++++ STORED RECORDS ++++

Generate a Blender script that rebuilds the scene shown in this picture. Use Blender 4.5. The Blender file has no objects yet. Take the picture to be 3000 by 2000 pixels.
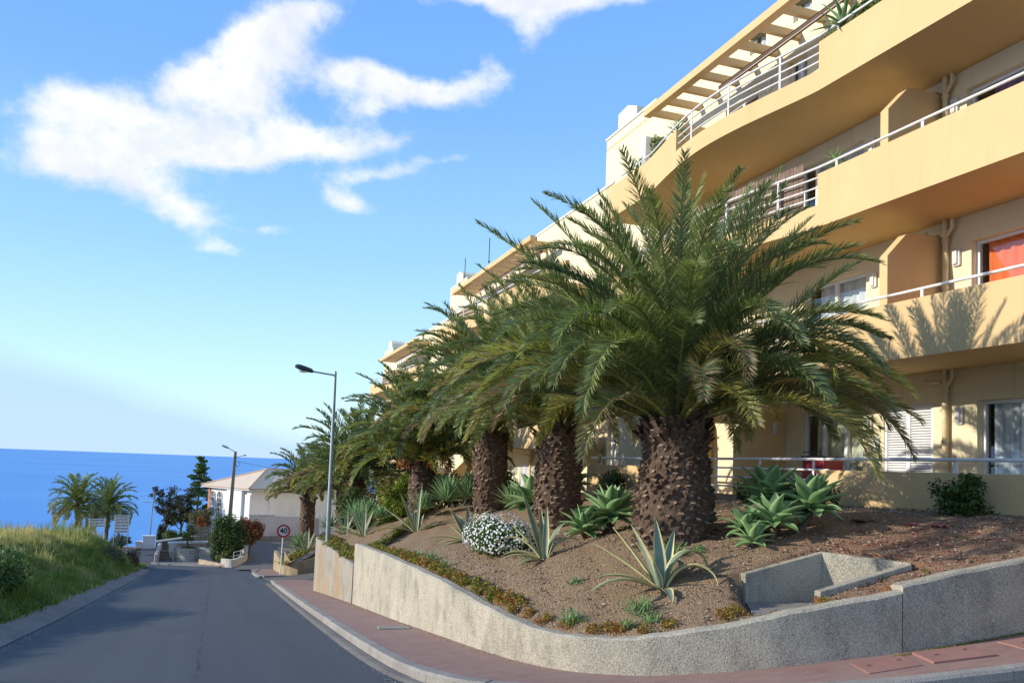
import bpy, bmesh, math, random
import numpy as np
from mathutils import Vector, Matrix
R = math.radians
random.seed(7)
rng = np.random.default_rng(11)
scene = bpy.context.scene
col = scene.collection

# ------------------------------------------------------------------ object helpers
def tag(o, label=None, cat=None, group=None, kind=None):
    if label: o['label'] = label
    if cat: o['category'] = cat
    if group: o['group'] = group
    if kind: o['kind'] = kind
    return o

def empty(name, loc=(0, 0, 0), label=None, cat=None, group=None, rz=0):
    o = bpy.data.objects.new(name, None)
    o.location = loc
    o.rotation_euler = (0, 0, rz)
    o.empty_display_size = .1
    col.objects.link(o)
    return tag(o, label, cat, group)

def link_mesh(name, me, parent=None, off=None):
    o = bpy.data.objects.new(name, me)
    col.objects.link(o)
    if parent is not None:
        o.parent = parent
    return o

def copy_tree(o, parent=None):
    c = o.copy()
    col.objects.link(c)
    if parent is not None:
        c.parent = parent
    for ch in list(o.children):
        copy_tree(ch, c)
    return c

class MB:
    """collects shapes, then becomes one mesh object"""
    def __init__(s):
        s.v = []; s.f = []; s.m = []
    def add(s, vs, fs, m=0):
        b = len(s.v)
        s.v += [tuple(p) for p in vs]
        s.f += [tuple(b + i for i in f) for f in fs]
        s.m += [m] * len(fs)
    def box(s, x0, x1, y0, y1, z0, z1, m=0, M=None):
        vs = [Vector((x, y, z)) for z in (z0, z1) for y in (y0, y1) for x in (x0, x1)]
        if M is not None: vs = [M @ p for p in vs]
        s.add(vs, [(0, 2, 3, 1), (4, 5, 7, 6), (0, 1, 5, 4), (2, 6, 7, 3), (0, 4, 6, 2), (1, 3, 7, 5)], m)
    def prism(s, poly, z0, z1, m=0, M=None):
        n = len(poly)
        a = sum(poly[i][0] * poly[(i + 1) % n][1] - poly[(i + 1) % n][0] * poly[i][1] for i in range(n))
        if a < 0: poly = poly[::-1]
        z0f = z0 if callable(z0) else (lambda x, y: z0)
        z1f = z1 if callable(z1) else (lambda x, y: z1)
        vs = [Vector((x, y, z0f(x, y))) for x, y in poly] + [Vector((x, y, z1f(x, y))) for x, y in poly]
        if M is not None: vs = [M @ p for p in vs]
        fs = [tuple(range(n))[::-1], tuple(range(n, 2 * n))] + [(i, (i + 1) % n, n + (i + 1) % n, n + i) for i in range(n)]
        s.add(vs, fs, m)
    def tube(s, pts, r, n=8, m=0, caps=True):
        pts = [Vector(p) for p in pts]
        rs = r if isinstance(r, (list, tuple)) else [r] * len(pts)
        prev = None; vs = []
        for i, p in enumerate(pts):
            t = (pts[min(i + 1, len(pts) - 1)] - pts[max(i - 1, 0)]).normalized()
            if prev is None:
                a = Vector((0, 0, 1)) if abs(t.z) < .9 else Vector((1, 0, 0))
                u = t.cross(a).normalized()
            else:
                u = (prev - t * prev.dot(t)).normalized()
            prev = u; w = t.cross(u)
            for k in range(n):
                an = 2 * math.pi * k / n
                vs.append(p + (u * math.cos(an) + w * math.sin(an)) * rs[i])
        fs = []
        for i in range(len(pts) - 1):
            for k in range(n):
                a = i * n + k; b = i * n + (k + 1) % n
                fs.append((a, b, b + n, a + n))
        if caps:
            fs.append(tuple(range(n))[::-1]); fs.append(tuple(range((len(pts) - 1) * n, len(pts) * n)))
        s.add(vs, fs, m)
    def lathe(s, prof, c=(0, 0, 0), n=20, m=0, sx=1, sy=1):
        vs = []
        for r, z in prof:
            for k in range(n):
                an = 2 * math.pi * k / n
                vs.append((c[0] + r * math.cos(an) * sx, c[1] + r * math.sin(an) * sy, c[2] + z))
        fs = []
        for i in range(len(prof) - 1):
            for k in range(n):
                a = i * n + k; b = i * n + (k + 1) % n
                fs.append((a, b, b + n, a + n))
        fs.append(tuple(range(n))[::-1]); fs.append(tuple(range((len(prof) - 1) * n, len(prof) * n)))
        s.add(vs, fs, m)
    def grid(s, P, m=0):
        """P[i][j] -> point"""
        ni = len(P); nj = len(P[0])
        vs = [P[i][j] for i in range(ni) for j in range(nj)]
        fs = [(i * nj + j, (i + 1) * nj + j, (i + 1) * nj + j + 1, i * nj + j + 1) for i in range(ni - 1) for j in range(nj - 1)]
        s.add(vs, fs, m)
    def build(s, name, mats, parent=None, smooth=False, bevel=0, label=None, cat=None, group=None, kind=None, auto=None):
        me = bpy.data.meshes.new(name)
        off = Vector((0, 0, 0))
        if parent is not None:
            p = parent
            while p is not None:
                off += p.location; p = p.parent
        me.from_pydata([tuple(Vector(p) - off) for p in s.v], [], s.f)
        if not isinstance(mats, (list, tuple)): mats = [mats]
        for x in mats: me.materials.append(x)
        if len(mats) > 1: me.polygons.foreach_set('material_index', s.m)
        bm = bmesh.new(); bm.from_mesh(me)
        bmesh.ops.dissolve_degenerate(bm, dist=1e-5, edges=bm.edges[:])
        bmesh.ops.recalc_face_normals(bm, faces=bm.faces[:]) if kind != 'structure' else None
        bm.to_mesh(me); bm.free()
        if smooth: me.polygons.foreach_set('use_smooth', [True] * len(me.polygons))
        if auto: 
            me.polygons.foreach_set('use_smooth', [True] * len(me.polygons))
            me.set_sharp_from_angle(angle=R(auto))
        me.update()
        o = link_mesh(name, me, parent)
        if bevel:
            b = o.modifiers.new('bevel', 'BEVEL'); b.width = bevel; b.segments = 2; b.limit_method = 'ANGLE'; b.angle_limit = R(40)
        return tag(o, label, cat, group, kind)

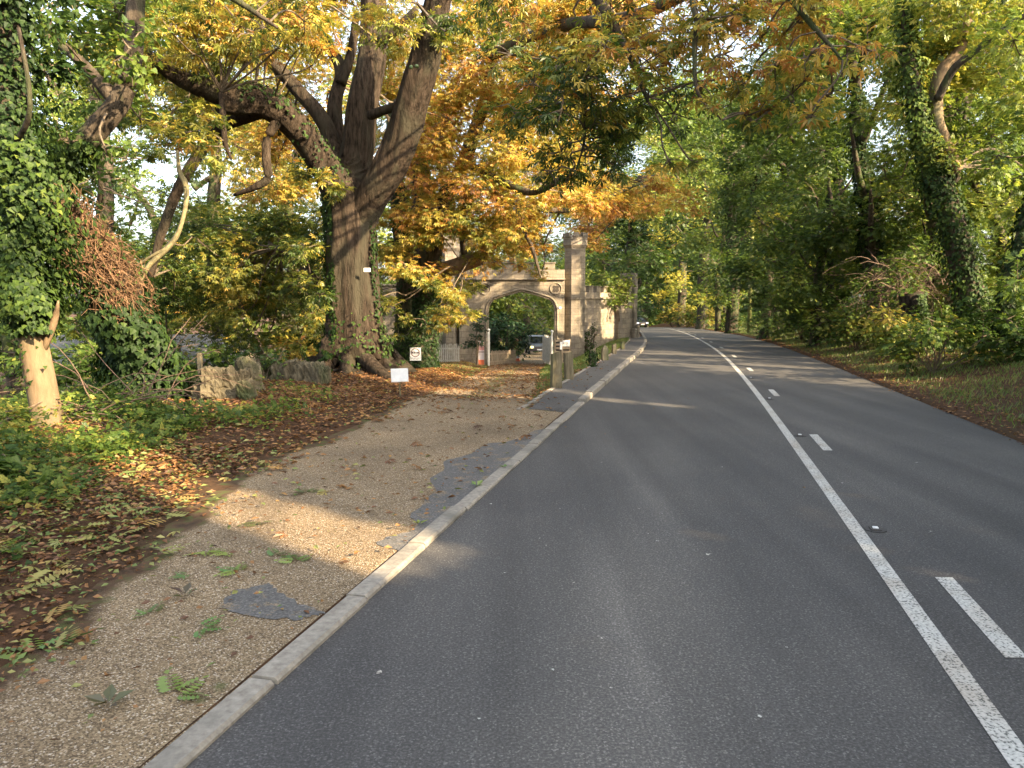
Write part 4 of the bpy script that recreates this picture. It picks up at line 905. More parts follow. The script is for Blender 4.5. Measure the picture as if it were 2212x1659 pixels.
m = MB(); p, rr = out[0]; ivy_on(m, p, rr, 6500, .09, .40, .22, span=(.02, .50)); ivy_on(m, p, rr, 900, .08, .30, .35, span=(.5, 1), side=(-.6, 0, -1)); ivy_on(m, p, rr, 900, .065, .24, .45, span=(.42, .95)); p, rr = out[1]; ivy_on(m, p, rr, 900, .08, .2, .45, span=(0, .3)); addpart(t7, m, 'ivy', M['ivy'])
m = MB(); p, rr = out[0]; n = 1700; K = len(p); i = R.integers(int(K * .42), int(K * .86), n)
tn = unit(p[np.minimum(i + 1, K - 1)] - p[i]); o_ = unit(np.cross(tn, rnd_dir(n)) + np.array([.35, -.5, .25])); st = p[i] + o_ * (rr[i] * .95)[:, None]; kk = wob(st[:, 0] * 2 + st[:, 1], st[:, 2] * 2, 1.8) + .35 * R.normal(size=n) > -.15; st, tn, o_ = st[kk], tn[kk], o_[kk]; n = len(st)
q1 = st + tn * R.normal(size=(n, 1)) * .16 + o_ * R.uniform(.02, .22, (n, 1)) + rnd_dir(n) * .06; q2 = q1 + tn * R.normal(size=(n, 1)) * .12 + rnd_dir(n) * .12; q3 = q2 + rnd_dir(n) * .12 + np.array([0, 0, -.05])
strands(m, np.stack([st, q1, q2, q3], 1), np.broadcast_to(np.array([.009, .007, .005, .003]), (n, 4)), 3)
n = 2600; i = R.integers(int(K * .42), int(K * .86), n); tn = unit(p[np.minimum(i + 1, K - 1)] - p[i]); o_ = unit(np.cross(tn, rnd_dir(n)) + np.array([.35, -.5, .25])); st = p[i] + o_ * (rr[i] + R.random(n) * .14)[:, None]; kk = wob(st[:, 0] * 2 + st[:, 1], st[:, 2] * 2, 1.8) + .3 * R.normal(size=n) > 0; st, tn, o_ = st[kk], tn[kk], o_[kk]; n = len(st)
scatter(m, st, rnd_dir(n), o_ + rnd_dir(n) * .5, R.uniform(.03, .07, n), OVAL, np.full(n, .5))
addpart(t7, m, 'dry_stems', M['roots'])

# ---- generic woodland tree
def wood_tree(px, Y, zx, crowns, label, h=None, rad=.3, tpl=SPRAY, size=.22, leafm='green', cov=2.2, ivy=0, group='trees of the roadside wood', kinks=None, name='woodland_tree', base=None, ivt=.3, **kw):
    b = base or GY(px, Y); top = h
    p = kinks or [(b.x + R.normal() * .1, b.y, b.z + top * .45), (b.x + R.normal() * .5, b.y + R.normal() * .3, b.z + top * .75), (b.x + R.normal() * .8, b.y + R.normal() * .4, b.z + top)]
    limbs = [dict(p=[(b.x, b.y, b.z - .4), (b.x, b.y, b.z + .3)] + p, r=[rad * 1.6, rad * 1.15] + list(np.linspace(rad, rad * .35, len(p))), s=18, rid=.06)]
    pp = p
    for k in range(4 if px else 0):
        a = R.uniform(0, 6.28); s0 = Vector(pp[0]) * (1 - .25 * k) + Vector(pp[-1]) * (.25 * k) if k < 4 else Vector(pp[-1]); 
        e = s0 + Vector((math.cos(a) * rad * 6, math.sin(a) * rad * 6, rad * 6)); limbs.append(dict(p=[tuple(s0), tuple((s0 + e) / 2 + Vector((0, 0, -.2))), tuple(e)], r=[rad * .45, rad * .3, rad * .12], s=8))
    t, out = make_tree(name, label, limbs, crowns, tpl, size, M[leafm], M['bark'], cov, base=b, group=group, **kw)
    if ivy:
        m = MB(); q, rr = out[0]; ivy_on(m, q, rr, ivy, .11, .3, ivt, span=(.03, .9)); addpart(t, m, 'ivy', M['ivy'])
    return t, out
# ---------------- right hand wood, from near to far
Yr = 19.0
def QR(px, py, Y=Yr): return tuple(P(px, py, Y))
b = GY(2122, 19.0)
limbs = [dict(p=[(b.x, b.y, b.z - .3), QR(2118, 740), QR(2100, 650), QR(2075, 540), QR(2045, 440), QR(2010, 370)], r=[.5, .36, .31, .29, .28, .22], s=26, rid=.05),
         dict(p=[QR(2062, 370), QR(2040, 310), QR(2025, 260), QR(2024, 190), QR(2035, 150), QR(2080, 90), QR(2110, -60)], r=[.20, .17, .16, .16, .15, .12, .08], s=16, m=M['barkpale']),
         dict(p=[QR(2025, 215, 18.8), QR(2060, 150, 18.4), QR(2110, 110, 18), QR(2170, 60, 17.5), QR(2260, 10, 17)], r=[.10, .09, .085, .08, .07], s=12),
         dict(p=[QR(2015, 380), QR(1995, 300), QR(1975, 200), QR(1960, 60), QR(1960, -60)], r=[.22, .2, .18, .14, .1], s=14),
         dict(p=[QR(2048, 390), QR(2060, 380), QR(2062, 360)], r=[.2, .18, .16], s=10)]
bl = region(1950, 2260, -60, 200, 18, 22, 14, 70, .78) + region(1900, 2060, 100, 400, 18.5, 22, 8, 55, .6) + region(2080, 2300, 200, 420, 19.5, 23, 8, 60, .45)
t, out = make_tree('woodland_tree', 'ivy hung tree at right with a pale bare curving limb', limbs, bl, SPRAY, .15, M['green'], M['bark'], 3.6, group='trees of the roadside wood', base=b)
m = MB(); p, rr = out[0]; ivy_on(m, p, rr, 3200, .10, .32, .4, span=(.05, 1)); p, rr = out[3]; ivy_on(m, p, rr, 2600, .10, .36, .65, span=(0, .9)); addpart(t, m, 'ivy', M['ivy'])
b = GY(2190, 16.0)
limbs = [dict(p=[(b.x, b.y, b.z - .3), QR(2180, 740, 16), QR(2172, 640, 16), QR(2200, 540, 16), QR(2240, 400, 16), QR(2300, 200, 16)], r=[.22, .15, .14, .13, .13, .12], s=14)]
bl = region(2120, 2420, 300, 720, 15, 18, 12, 55, .5) + region(2180, 2450, -100, 300, 14, 17, 8, 70, .5)
t, out = make_tree('woodland_tree', 'thin dark ivy covered tree leaning at the right edge', limbs, bl, SPRAY, .14, M['green'], M['bark'], 3.4, group='trees of the roadside wood', base=b)
m = MB(); p, rr = out[0]; ivy_on(m, p, rr, 2000, .09, .16, .15); addpart(t, m, 'ivy', M['ivy'])
b = GY(1905, 25.0)
kk = [QR(1885, 560, 25), QR(1880, 470, 25), QR(1868, 400, 25), QR(1856, 310, 25), QR(1850, 200, 25), QR(1830, 60, 25)]
t, out = wood_tree(1905, 25, 0, region(1720, 2010, 60, 330, 23, 27, 16, 62, .50) + region(1700, 1980, 320, 560, 24, 28, 12, 55, .36) + region(1760, 2000, -60, 90, 23, 26, 6, 70, .62), 'ivy wrapped tree right of centre with bare upper trunk', rad=.34, kinks=kk, ivy=4200, ivt=.2, size=.16, cov=3.8)
m = MB(); limb(m, [QR(1880, 430, 24.6), QR(1930, 415, 24), QR(1985, 410, 23.5)], .07, radii=[.09, .07, .05]); addpart(t, m, 'limb', M['barkpale'], True)
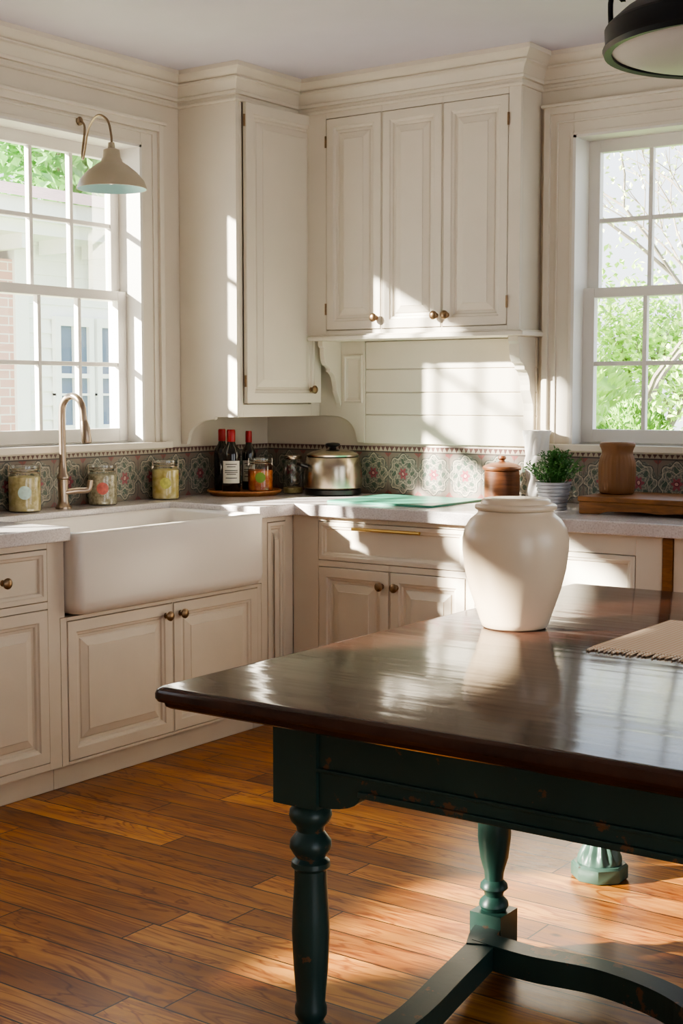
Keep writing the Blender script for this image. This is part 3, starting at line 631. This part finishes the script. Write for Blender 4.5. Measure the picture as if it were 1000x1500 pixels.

++++

-- GOAL --
Look through the entries and return every line where "picture" appears.

-- ANSWER TO THIS PROBLEM --
Generate a Blender script that rebuilds the scene shown in this picture. Use Blender 4.5. The Blender file has no objects yet. Take the picture to be 3000 by 2000 pixels.
Write part 4 of the bpy script that recreates this picture. It picks up at line 905. More parts follow. The script is for Blender 4.5. Measure the picture as if it were 2212x1659 pixels.
Keep writing the Blender script for this image. This is part 3, starting at line 631. This part finishes the script. Write for Blender 4.5. Measure the picture as if it were 1000x1500 pixels.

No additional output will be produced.